| TASK TO COMPLETE |
Identify all lines in the data containing the string "image". Copy them out.

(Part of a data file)

- - - -

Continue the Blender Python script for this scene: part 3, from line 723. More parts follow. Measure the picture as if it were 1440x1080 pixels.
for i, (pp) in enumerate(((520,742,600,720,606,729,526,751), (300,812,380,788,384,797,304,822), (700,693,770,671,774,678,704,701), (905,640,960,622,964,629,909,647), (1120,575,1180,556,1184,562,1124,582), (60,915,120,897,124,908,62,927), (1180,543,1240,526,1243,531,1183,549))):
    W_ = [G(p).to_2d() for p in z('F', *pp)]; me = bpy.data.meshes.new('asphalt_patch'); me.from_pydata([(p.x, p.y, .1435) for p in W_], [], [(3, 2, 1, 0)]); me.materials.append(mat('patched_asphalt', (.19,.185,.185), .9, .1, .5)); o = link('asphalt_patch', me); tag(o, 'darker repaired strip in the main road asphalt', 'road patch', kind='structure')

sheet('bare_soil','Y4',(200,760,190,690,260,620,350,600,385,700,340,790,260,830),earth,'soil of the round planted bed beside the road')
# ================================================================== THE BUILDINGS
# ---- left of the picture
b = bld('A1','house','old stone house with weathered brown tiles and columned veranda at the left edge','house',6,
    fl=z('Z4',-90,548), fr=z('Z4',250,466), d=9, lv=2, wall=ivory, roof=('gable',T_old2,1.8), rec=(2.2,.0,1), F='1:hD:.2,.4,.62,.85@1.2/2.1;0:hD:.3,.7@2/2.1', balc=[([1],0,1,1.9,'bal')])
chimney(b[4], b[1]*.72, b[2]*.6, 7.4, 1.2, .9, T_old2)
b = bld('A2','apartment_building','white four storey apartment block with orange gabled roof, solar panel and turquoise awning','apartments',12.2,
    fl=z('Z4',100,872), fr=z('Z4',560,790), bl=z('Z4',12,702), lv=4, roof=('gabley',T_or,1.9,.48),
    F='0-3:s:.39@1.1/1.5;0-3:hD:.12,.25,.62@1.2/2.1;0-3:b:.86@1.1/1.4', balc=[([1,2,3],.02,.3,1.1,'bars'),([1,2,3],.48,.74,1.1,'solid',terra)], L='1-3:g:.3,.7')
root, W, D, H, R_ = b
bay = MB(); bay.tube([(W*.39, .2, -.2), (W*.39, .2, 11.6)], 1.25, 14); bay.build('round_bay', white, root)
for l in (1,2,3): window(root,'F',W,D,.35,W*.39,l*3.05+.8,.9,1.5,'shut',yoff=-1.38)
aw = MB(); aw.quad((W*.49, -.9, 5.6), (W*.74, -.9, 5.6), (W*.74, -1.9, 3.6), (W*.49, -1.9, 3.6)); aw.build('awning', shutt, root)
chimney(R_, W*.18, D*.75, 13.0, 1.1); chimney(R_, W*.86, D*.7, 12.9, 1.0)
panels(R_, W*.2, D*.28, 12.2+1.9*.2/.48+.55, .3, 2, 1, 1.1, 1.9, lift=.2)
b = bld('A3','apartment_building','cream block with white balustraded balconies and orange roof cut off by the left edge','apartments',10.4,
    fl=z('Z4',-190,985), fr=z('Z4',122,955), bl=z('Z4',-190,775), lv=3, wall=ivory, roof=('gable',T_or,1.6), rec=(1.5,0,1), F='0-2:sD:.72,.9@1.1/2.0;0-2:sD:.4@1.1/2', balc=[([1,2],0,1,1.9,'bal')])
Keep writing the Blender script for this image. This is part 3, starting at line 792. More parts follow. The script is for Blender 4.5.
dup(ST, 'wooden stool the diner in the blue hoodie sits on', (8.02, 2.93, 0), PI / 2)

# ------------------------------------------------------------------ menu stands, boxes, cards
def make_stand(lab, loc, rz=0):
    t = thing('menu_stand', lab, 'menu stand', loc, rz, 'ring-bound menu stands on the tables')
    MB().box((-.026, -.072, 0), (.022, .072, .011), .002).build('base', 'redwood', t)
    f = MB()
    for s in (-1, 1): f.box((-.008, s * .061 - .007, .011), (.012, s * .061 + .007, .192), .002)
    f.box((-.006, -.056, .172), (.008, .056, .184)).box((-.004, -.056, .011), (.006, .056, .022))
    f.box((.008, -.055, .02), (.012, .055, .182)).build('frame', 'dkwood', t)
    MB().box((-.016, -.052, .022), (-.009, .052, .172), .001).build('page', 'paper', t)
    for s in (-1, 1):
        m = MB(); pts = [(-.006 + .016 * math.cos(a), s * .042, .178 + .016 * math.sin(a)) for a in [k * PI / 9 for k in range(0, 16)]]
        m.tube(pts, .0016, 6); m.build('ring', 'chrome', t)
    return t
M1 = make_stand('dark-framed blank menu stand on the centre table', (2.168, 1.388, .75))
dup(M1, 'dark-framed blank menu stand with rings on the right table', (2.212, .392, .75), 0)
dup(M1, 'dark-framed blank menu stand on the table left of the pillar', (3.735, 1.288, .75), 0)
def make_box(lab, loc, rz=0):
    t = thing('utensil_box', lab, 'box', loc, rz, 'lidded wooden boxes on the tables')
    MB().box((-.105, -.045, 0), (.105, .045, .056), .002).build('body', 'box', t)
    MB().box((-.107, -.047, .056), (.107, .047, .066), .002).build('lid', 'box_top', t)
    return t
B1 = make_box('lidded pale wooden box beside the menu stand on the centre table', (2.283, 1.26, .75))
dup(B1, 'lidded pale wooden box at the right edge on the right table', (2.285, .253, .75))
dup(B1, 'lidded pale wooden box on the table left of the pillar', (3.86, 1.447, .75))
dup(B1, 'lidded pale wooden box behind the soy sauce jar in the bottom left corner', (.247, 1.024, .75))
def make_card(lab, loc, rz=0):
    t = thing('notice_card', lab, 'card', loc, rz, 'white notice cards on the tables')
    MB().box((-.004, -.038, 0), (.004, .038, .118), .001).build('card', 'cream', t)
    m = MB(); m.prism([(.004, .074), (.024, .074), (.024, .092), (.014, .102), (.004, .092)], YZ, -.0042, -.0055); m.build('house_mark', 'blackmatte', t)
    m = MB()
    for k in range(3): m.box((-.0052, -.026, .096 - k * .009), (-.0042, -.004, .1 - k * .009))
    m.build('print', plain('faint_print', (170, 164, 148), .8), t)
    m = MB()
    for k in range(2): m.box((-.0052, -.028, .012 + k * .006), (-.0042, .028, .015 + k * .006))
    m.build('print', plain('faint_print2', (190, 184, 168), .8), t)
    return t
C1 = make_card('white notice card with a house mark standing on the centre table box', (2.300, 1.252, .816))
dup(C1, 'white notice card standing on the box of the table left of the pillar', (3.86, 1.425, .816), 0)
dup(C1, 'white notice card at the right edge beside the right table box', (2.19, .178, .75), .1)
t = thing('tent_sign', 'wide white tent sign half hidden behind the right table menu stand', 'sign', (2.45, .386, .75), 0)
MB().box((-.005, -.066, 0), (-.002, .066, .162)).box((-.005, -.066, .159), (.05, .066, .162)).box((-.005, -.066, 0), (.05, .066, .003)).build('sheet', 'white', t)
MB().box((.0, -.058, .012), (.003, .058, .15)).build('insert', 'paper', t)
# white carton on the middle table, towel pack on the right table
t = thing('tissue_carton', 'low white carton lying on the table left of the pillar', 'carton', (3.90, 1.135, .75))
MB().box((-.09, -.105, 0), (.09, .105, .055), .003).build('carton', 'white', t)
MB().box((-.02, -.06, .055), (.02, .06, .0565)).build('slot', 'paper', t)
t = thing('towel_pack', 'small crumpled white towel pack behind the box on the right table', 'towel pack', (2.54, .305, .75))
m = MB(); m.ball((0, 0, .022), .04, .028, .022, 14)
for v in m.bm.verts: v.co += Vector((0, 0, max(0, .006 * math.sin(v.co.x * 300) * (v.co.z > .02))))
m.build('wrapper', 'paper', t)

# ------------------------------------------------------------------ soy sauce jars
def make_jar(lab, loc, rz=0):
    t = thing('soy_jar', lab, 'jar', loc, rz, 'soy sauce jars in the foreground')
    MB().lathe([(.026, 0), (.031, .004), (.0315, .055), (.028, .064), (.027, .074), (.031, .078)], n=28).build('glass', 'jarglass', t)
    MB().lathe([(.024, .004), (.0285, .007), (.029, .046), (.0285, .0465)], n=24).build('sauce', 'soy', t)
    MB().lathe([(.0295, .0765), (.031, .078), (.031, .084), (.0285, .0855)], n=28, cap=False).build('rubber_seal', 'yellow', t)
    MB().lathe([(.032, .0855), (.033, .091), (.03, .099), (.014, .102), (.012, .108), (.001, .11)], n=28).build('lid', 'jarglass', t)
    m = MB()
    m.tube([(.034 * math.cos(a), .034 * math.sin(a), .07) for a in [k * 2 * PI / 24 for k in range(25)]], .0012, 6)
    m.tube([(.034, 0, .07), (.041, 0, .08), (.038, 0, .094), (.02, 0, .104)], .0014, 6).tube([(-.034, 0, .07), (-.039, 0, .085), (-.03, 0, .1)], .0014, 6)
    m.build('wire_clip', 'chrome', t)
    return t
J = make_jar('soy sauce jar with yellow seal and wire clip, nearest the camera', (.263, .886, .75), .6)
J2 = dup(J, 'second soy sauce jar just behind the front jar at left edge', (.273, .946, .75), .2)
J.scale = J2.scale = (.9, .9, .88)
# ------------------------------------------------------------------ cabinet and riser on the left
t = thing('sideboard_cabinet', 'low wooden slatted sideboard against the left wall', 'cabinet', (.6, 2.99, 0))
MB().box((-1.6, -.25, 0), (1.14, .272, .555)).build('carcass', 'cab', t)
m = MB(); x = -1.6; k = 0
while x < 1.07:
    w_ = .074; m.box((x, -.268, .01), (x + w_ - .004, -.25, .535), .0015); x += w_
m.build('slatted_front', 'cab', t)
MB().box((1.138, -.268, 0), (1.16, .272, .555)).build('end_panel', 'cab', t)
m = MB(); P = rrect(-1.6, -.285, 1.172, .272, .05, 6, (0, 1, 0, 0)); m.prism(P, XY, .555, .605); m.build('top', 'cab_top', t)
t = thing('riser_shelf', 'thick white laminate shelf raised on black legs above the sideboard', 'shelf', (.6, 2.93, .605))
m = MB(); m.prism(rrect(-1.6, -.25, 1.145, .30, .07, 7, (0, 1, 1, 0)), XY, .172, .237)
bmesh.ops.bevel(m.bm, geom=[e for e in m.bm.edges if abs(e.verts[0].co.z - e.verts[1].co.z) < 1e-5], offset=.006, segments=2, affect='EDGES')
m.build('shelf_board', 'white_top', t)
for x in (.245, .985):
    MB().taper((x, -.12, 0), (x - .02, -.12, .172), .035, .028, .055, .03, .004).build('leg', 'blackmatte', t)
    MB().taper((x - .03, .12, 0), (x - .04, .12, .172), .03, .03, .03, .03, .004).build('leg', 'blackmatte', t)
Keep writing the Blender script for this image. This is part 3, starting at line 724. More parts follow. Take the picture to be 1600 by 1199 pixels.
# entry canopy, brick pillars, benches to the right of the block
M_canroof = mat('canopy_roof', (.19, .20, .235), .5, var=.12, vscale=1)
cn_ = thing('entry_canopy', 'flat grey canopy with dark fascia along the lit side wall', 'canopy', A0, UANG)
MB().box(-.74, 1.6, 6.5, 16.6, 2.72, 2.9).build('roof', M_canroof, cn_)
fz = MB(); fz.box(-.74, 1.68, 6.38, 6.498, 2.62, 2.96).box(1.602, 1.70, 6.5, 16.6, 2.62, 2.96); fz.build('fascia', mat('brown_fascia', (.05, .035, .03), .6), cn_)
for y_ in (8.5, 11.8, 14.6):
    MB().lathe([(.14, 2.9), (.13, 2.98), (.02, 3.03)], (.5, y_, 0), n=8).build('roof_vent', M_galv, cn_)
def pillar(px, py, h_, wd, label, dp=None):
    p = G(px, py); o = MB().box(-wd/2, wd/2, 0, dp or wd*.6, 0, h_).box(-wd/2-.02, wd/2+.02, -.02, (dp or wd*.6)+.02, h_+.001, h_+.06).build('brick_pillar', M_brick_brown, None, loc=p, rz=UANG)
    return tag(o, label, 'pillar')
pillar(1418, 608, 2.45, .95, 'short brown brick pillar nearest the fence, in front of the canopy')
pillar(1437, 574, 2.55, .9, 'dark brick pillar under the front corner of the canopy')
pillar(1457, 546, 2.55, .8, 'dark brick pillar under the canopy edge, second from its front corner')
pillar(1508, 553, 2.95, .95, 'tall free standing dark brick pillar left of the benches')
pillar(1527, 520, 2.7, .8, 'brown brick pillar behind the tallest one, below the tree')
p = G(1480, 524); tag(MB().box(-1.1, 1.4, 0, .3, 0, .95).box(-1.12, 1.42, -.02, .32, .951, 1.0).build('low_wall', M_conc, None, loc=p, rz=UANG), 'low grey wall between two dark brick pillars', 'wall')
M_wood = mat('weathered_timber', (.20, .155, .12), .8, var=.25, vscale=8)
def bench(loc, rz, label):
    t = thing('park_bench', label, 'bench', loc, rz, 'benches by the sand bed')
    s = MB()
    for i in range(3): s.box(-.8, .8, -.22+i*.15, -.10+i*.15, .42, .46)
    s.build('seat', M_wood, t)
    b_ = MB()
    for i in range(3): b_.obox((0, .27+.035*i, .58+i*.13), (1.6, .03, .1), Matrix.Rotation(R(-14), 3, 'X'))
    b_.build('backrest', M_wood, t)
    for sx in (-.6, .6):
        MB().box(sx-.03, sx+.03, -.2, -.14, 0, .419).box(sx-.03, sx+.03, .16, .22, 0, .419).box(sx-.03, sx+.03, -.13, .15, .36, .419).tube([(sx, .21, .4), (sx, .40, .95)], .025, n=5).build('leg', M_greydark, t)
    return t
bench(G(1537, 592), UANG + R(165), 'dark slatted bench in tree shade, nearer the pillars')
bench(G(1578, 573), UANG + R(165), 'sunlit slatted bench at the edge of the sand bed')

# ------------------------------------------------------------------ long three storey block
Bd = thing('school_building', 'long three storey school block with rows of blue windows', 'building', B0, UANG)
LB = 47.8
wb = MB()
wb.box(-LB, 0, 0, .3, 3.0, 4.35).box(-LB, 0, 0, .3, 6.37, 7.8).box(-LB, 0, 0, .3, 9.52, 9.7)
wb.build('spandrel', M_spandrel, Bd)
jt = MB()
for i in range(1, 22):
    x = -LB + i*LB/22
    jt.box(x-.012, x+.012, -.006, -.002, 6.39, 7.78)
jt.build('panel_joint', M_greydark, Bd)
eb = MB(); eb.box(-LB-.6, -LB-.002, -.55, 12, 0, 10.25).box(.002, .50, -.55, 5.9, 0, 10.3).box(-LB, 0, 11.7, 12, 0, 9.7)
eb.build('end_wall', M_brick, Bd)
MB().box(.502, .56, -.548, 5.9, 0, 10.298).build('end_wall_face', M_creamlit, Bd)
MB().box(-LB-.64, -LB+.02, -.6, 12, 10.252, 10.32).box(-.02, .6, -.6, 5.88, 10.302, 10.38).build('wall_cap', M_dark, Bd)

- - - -

| ANSWER TO THIS TASK |
Keep writing the Blender script for this image. This is part 3, starting at line 792. More parts follow. The script is for Blender 4.5.
Keep writing the Blender script for this image. This is part 3, starting at line 724. More parts follow. Take the picture to be 1600 by 1199 pixels.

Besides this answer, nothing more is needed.